MONTGOMERY, Ala. (Legal Newsline) — The Alabama Supreme Court has ruled a construction company failed to establish the existence of a contract that included an arbitration clause.
Justice Jay Mitchell authored the Feb. 28 opinion that Parkerson Construction failed to meet its burden of establishing that the contract that had an arbitration clause.
Jeanne Lacy Oaks hired Parkerson to reconstruct her Huntsville home that was ruined in a fire. Parkerson claimed in a 2017 lawsuit that Oaks owed the construction company $50,000 for repairs, but Oaks alleged that Parkerson misrepresented itself and the work it performed on her home was deficient.
The lower court sided with Parkerson and ordered Oaks' counterclaims to be arbitrated. In the case, Oaks "attacked the authenticity of the September 2015 agreement" and argued that it was due to be struck, but Parkerson submitted no proof of authenticity, the Supreme Court found.
"In addition, by placing no evidence authenticating the September 2015 agreement into the record at the hearing on its motion to compel arbitration, Parkerson forfeited its primary argument," Mitchell wrote.

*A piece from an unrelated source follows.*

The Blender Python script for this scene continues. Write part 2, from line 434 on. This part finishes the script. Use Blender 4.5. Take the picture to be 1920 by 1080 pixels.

The court found that because the record didn't contain any evidence that Oaks' counterclaims were subject to arbitration, the Supreme Court must reverse the order that compelled arbitration, citing that the trial court erred when it refused to authenticate the contract. The court ruled that while it wasn't holding that an arbitration agreement existed, it was ruling based on Parkerson failing to meet its evidentiary burden.
"Here, Parkerson had more than four months between Oaks' initial assertion that the September 2015 agreement was not authenticated and the hearing on its motion to compel arbitration, during which it could have placed into evidence an authenticated copy of the September 2015 agreement," Mitchell wrote.
The court reversed and remanded the trial court's order.